According to Wolfram Alpha $\lim_{n \to \infty}e^{-n\sinh^{-1}(T/n)} = e^{-T}.$ I would like to prove this.
Here is what I have tried so far
$e^{-n\sinh^{-1}(T/n)} = e^{-n\log({(T/n) + \sqrt{(1 + T^2/n^2)}})} = (T/n + \sqrt{(1 + T^2/n^2)})^{-n}.$
From here it suffices to show that $T/n + \sqrt{(1 + T^2/n^2} = 1 + T/n$ since then
$\lim_{n \to \infty}e^{-n\sinh^{-1}(T/n)} = \lim_{n\to \infty}(1 + T/n)^{-n} = \lim_{n \to \infty}\frac{1}{(1 + T/n)^n} = e^{-T}.$
Any help is appreciated.
On
It would suffice, but it's not true: you cannot prove it, as it'd be equivalent to showing $$ \sqrt{1+\frac{T^2}{n^2}} = 1 $$ for all $T,n$ (which is clearly false).
Let's try something different, then.

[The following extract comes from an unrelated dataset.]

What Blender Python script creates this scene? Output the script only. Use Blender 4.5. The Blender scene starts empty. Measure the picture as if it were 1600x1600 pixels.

Fixing $T$, we want to compute the limit of $$ e^{-n\log\left( \frac{T}{n} + \sqrt{1+\frac{T^2}{n^2}}\right)} $$ and by continuity of $\exp$ what we want is equivalent to showing that $$ \lim_{n\to\infty} n\log\left( \frac{T}{n} + \sqrt{1+\frac{T^2}{n^2}}\right) = T\,.\tag{1} $$ Since $\lim_{n\to\infty} \frac{T}{n} = 0$, we can use the Taylor expansion of $\sqrt{1+u}$ for $u$ around $0$ to write $$ n\log\left( \frac{T}{n} + \sqrt{1+\frac{T^2}{n^2}}\right) = n\log\left( \frac{T}{n} + 1+\frac{T^2}{2n^2} + o\left(\frac{1}{n^2}\right)\right) $$ and using the Taylor series of $\log(1+u)$ around $0$, to get from there $$ n\log\left( 1+ \frac{T}{n} +\frac{T^2}{2n^2} + o\left(\frac{1}{n^2}\right)\right) = n\left(\frac{T}{n} + \frac{T^2}{2n^2} - \frac{T^2}{2n^2}+ o\left(\frac{1}{n^2}\right) \right) = T + o\left(\frac{1}{n}\right) \xrightarrow[n\to\infty]{} T \tag{2} $$ establishing (1).
On
You don't have $T/n+\sqrt{1+T^2/n^2}=1+T/n$ but: $$\frac{T}{n}+\sqrt{1+\frac{T^2}{n^2}}=1+\frac{T}{n}+O\left( \frac{1}{n^2} \right)$$
in fact you can directly use the first order expansion of $\sinh^{-1}$: $$\sinh^{-1}\left( \frac{T}{n} \right)=\frac{T}{n}+O\left( \frac{1}{n^2} \right)$$ so: $$e^{n\sinh^{-1}\left( \frac{T}{n} \right)}=\exp\left(-T+O\left( \frac{1}{n} \right)\right)=e^{-T} e^{o(1)} \longrightarrow_{n \to \infty} e^{-T}$$
Take $m=\frac{1}{n}$, then you have $$e^{\lim_{m\to 0+} -\frac{\log (Tm+\sqrt{1+T^2m^2})}{m}}$$ Now we use good old L'Hopital inside the exponent to get $$\lim_{m\to 0+} -\frac{\log (Tm+\sqrt{1+T^2m^2})}{m}=\lim_{m\to 0+}-\frac{T+(1+T^2m^2)^{-1/2}T^2m}{Tm+\sqrt{1+T^2m^2}}$$ Fortunately, lots of things go to zero, leaving the limit as just $-T$.